The ICM got the manager's database lock for the manager that was running the request
The phase of the request is "running" (phase_code = 'R')
The program for this request is set to "restart on failure"
All of the above requirements have been met AND at least one of the following:
         a.  The ICM is just starting up, (ie. it has just spawned on a given node and going through initial code before the main loop)
         b.  The node of the concurrent manager for which we got the lock is down
         c.  The database instance (TWO_TASK) defined for the node of that concurrent  manager is down (this is not applicable if one is using some "balance" @ TWO_TASK on that node)



10) How PCP identifies when node goes down?

  - There are two types of failures that PCP recognizes.

a.) Is the node pingable ? 
Issues an operating system ping on the machine name - timeout or available.

b.) Is the database available? 
Query on V$threads and V$instance for value of open or close.
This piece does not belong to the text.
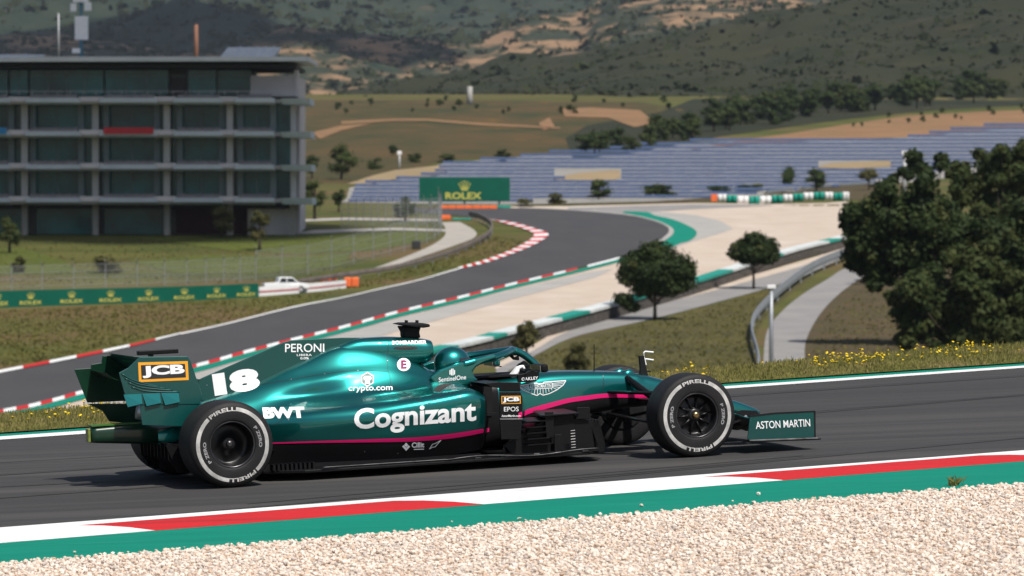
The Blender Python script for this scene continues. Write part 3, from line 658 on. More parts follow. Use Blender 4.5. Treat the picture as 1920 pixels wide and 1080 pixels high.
p = G(1340,378); mb = MB(); mb.box(-.5,.5,-.3,.3,0,1.0); q = bevel(mb.build('marker_block', m_orangep), .05); q.location = p; tag(q, 'orange block at the left end of the far striped tyre barrier', 'barrier block')
# guardrails
def guardrail(name, P, hpx, label, m=None, posts=8, col=None):
    W = wall(P, hpx); o = empty(name); tag(o, label, 'guardrail'); mb = MB(); ribwall(mb, W, .40, 1., .10)
    ribwall(mb, W, .60, .78, .2); mb.build('rail', m or m_steelrail, o)
    for k in range(0, len(W), max(1, len(W)//posts)):
        p, h = W[k]; mb = MB(); mb.box(p.x-.06, p.x+.06, p.y+.1, p.y+.22, p.z-.3, p.z+h); mb.build('post', m_steelrail, o)
    return o
guardrail('guardrail', spl([(1424,760),(1422,720),(1421,682),(1410,641),(1414,613),(1438,583),(1481,546),(1523,517),(1569,497),(1620,480)]), 26, 'curved steel guardrail beside the narrow access road, right of the grass slope', posts=16)
guardrail('guardrail', spl([(560,538),(640,526),(746,510),(838,485),(888,464),(918,446),(921,430),(902,417),(880,411)]), 15, 'weathered guardrail curving along the pale path inside the far bend', mat('rail_weathered', (.20,.17,.15), (.13,.11,.10), .8, .8), posts=18)
guardrail('guardrail', [(1440,366),(1510,359),(1580,352),(1680,346)], 9, 'distant guardrail along the far lane behind the striped tyre bundles', posts=8)
# catch fences
m_wire = mat('fence_wire', (.26,.27,.28), (.22,.23,.24), .5, 3, metal=.2)
m_net = bpy.data.materials.new('fence_mesh'); m_net.use_nodes = True; nt = m_net.node_tree; bs = nt.nodes['Principled BSDF']; bs.inputs['Base Color'].default_value = (.36,.38,.38,1); bs.inputs['Roughness'].default_value = .7
tcn = nt.nodes.new('ShaderNodeTexCoord'); wv = nt.nodes.new('ShaderNodeTexNoise'); wv.inputs['Scale'].default_value = .5; nt.links.new(tcn.outputs['Object'], wv.inputs[0])
mr = nt.nodes.new('ShaderNodeMapRange'); mr.inputs[3].default_value = .05; mr.inputs[4].default_value = .16; nt.links.new(wv.outputs[0], mr.inputs[0]); nt.links.new(mr.outputs[0], bs.inputs['Alpha'])
def fence(P, hpx, label, posts, wires=4):
    W = wall(P, hpx); o = empty('catch_fence'); tag(o, label, 'fence')
    mb = MB(); n = len(W); V = []; Fs = []
    for (p, h) in W: V += [p, p+Vector((0,0,h))]
    mb.add(V, [(2*i, 2*i+2, 2*i+3, 2*i+1) for i in range(n-1)]); mb.build('wire_mesh', m_net, o)
    for k in range(wires):
        mb = MB(); t = .15+.83*k/(wires-1); mb.tube([p+Vector((0,-.05,h*t)) for p, h in W], .014, 4); mb.build('wire', m_wire, o)
    ts = np.linspace(0, n-1.001, posts)
    for t in ts:
        i = int(t); f = t-i; p = W[i][0].lerp(W[i+1][0], f); h = W[i][1]*(1-f)+W[i+1][1]*f; mb = MB()
        mb.tube([p-Vector((0,0,.3)), p+Vector((0,0,h)), p+Vector((.0,-.5,h*1.12))], .038, 6); mb.build('post', m_wire, o)
    return o
fence(spl([(-120,548),(0,545),(150,541),(300,536),(400,531),(480,527)]), 46, 'tall wire catch fence right behind the green hoarding', 14)
fence(spl([(480,527),(600,512),(700,487),(770,468),(815,450),(828,432),(822,416)]), 58, 'tall wire catch fence climbing beside the pale path', 16)
fence([(640,428),(700,426),(760,424),(824,420)], 50, 'distant grey wire fence beyond the dark round tree and path', 14)
# text helper
def text_poly(s, bold=0., res=3, space=1., shear=0., maxlen=None):
    cu = bpy.data.curves.new('t', 'FONT'); cu.body = s; cu.offset = bold; cu.resolution_u = res; cu.space_character = space; cu.shear = shear
    ob = bpy.data.objects.new('t', cu); COL.objects.link(ob); dg = bpy.context.evaluated_depsgraph_get(); dg.update()
    me = bpy.data.meshes.new_from_object(ob.evaluated_get(dg)); bm = bmesh.new(); bm.from_mesh(me); bmesh.ops.triangulate(bm, faces=bm.faces[:])
    V = np.array([v.co[:2] for v in bm.verts]); lo = V.min(0); hi = V.max(0)
    for v in bm.verts: v.co.x = (v.co.x-lo[0])/(hi[0]-lo[0]); v.co.y = (v.co.y-lo[1])/(hi[1]-lo[1]); v.co.z = 0
    V = [tuple(v.co[:2]) for v in bm.verts]; bm.verts.index_update(); Fs = [tuple(v.index for v in f.verts) for f in bm.faces]
    bm.free(); bpy.data.objects.remove(ob); bpy.data.meshes.remove(me); bpy.data.curves.remove(cu)
    return V, Fs
def flat_text(name, s, m, parent, org, ex, ez, w, h, bold=0., off=(0,-.03,0)):
    V, Fs = text_poly(s, bold); org = Vector(org)+Vector(off)
    return mesh(name, [org+ex*(x*w)+ez*(y*h) for x, y in V], Fs, m, parent)
def crown2d():
    P = []
    V = [(.22,0),(.78,0),(.84,.12),(.16,.12)]; F_ = [(0,1,2,3)]
    for (x, y) in ((0,.72),(.25,.92),(.5,1.0),(.75,.92),(1,.72)):
        b = len(V); bx = .24+.52*x
        V += [(bx-.07,.14),(bx+.07,.14),(x+.02,y-.1),(x-.02,y-.1)]; F_.append((b,b+1,b+2,b+3))
        c = len(V); k = 8; V += [(x+.075*math.cos(6.283*i/k), y-.05+.085*math.sin(6.283*i/k)) for i in range(k)]; F_.append(tuple(range(c,c+k)))
    return V, F_
# advertising hoarding along the lawn
HP = [(-130,583),(0,577),(120,572.5),(240,568.5),(360,563.5),(483,557)]
Wh = wall(HP, lambda t: 33-7.5*t)
o = empty('hoarding'); tag(o, 'long low green advertising hoarding with gold crowns, on the grass at left', 'hoarding')
mb = MB(); ribwall(mb, Wh, 0, 1, .25); mb.build('board', m_rolex, o)
for uc in (-70,0-6,56,133,206,277,344,404,460):
    vb = np.interp(uc, [a[0] for a in HP], [a[1] for a in HP]); hp = np.interp(uc, [-130,483], [33,25.5]); pw = G(uc, vb); s = pw.y/FPX
    ex = (G(uc+10, np.interp(uc+10, [a[0] for a in HP], [a[1] for a in HP]))-pw).normalized(); ez = Vector((0,0,1)); nr = Vector((ex.y, -ex.x, 0))*.16
    flat_text('lettering', 'ROLEX', m_gold, o, pw+nr-ex*(23*s)+ez*(hp*.13*s), ex, ez, 46*s, hp*.24*s, .02)
    V, F_ = crown2d(); mesh('crown_emblem', [pw+nr+Vector((0,-.03,0))+ex*((x-.5)*15*s)+ez*((hp*.48+y*hp*.38)*s) for x, y in V], F_, m_gold, o)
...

 - When any of the two above failures occur, the following example will illustrate the failover and failback of managers.

Primary node = HOST1 - Managers assigned to primary node are ICM (FNDLIBR-cpmgr) , FNDCRM
Secondary node = HOST2 - Manager assigned to secondary node is STandard Manager (FNDLIBR)

When HOST1 becomes unavailable, both ICM and FNDCRM are migrated over to HOST2.
This is viewable from Administer Concurrent Manager form in System Administrator Responsibility.
The $APPLCSF/log/.mgr logfile will also reflect that HOST1 is being added to unavailable list.

On HOST2, after pmon cycle, FNDICM, FNDCRM, and FNDLIBR are now migrated and running.
(Note: FNDIMON and FNDSM run independently on each concurrent processing node. FNDSM
is not a persistent process, and FNDIMON is a persistent process local to each node)

Once HOST1 becomes available, FNDICM and FNDCRM are migrated back to the original primary 
node for successful failback.



In summary, in a successful fail over and failback scenario, all managers should failover to their secondary node, and once node or instance becomes available; then all managers should failback to primary node.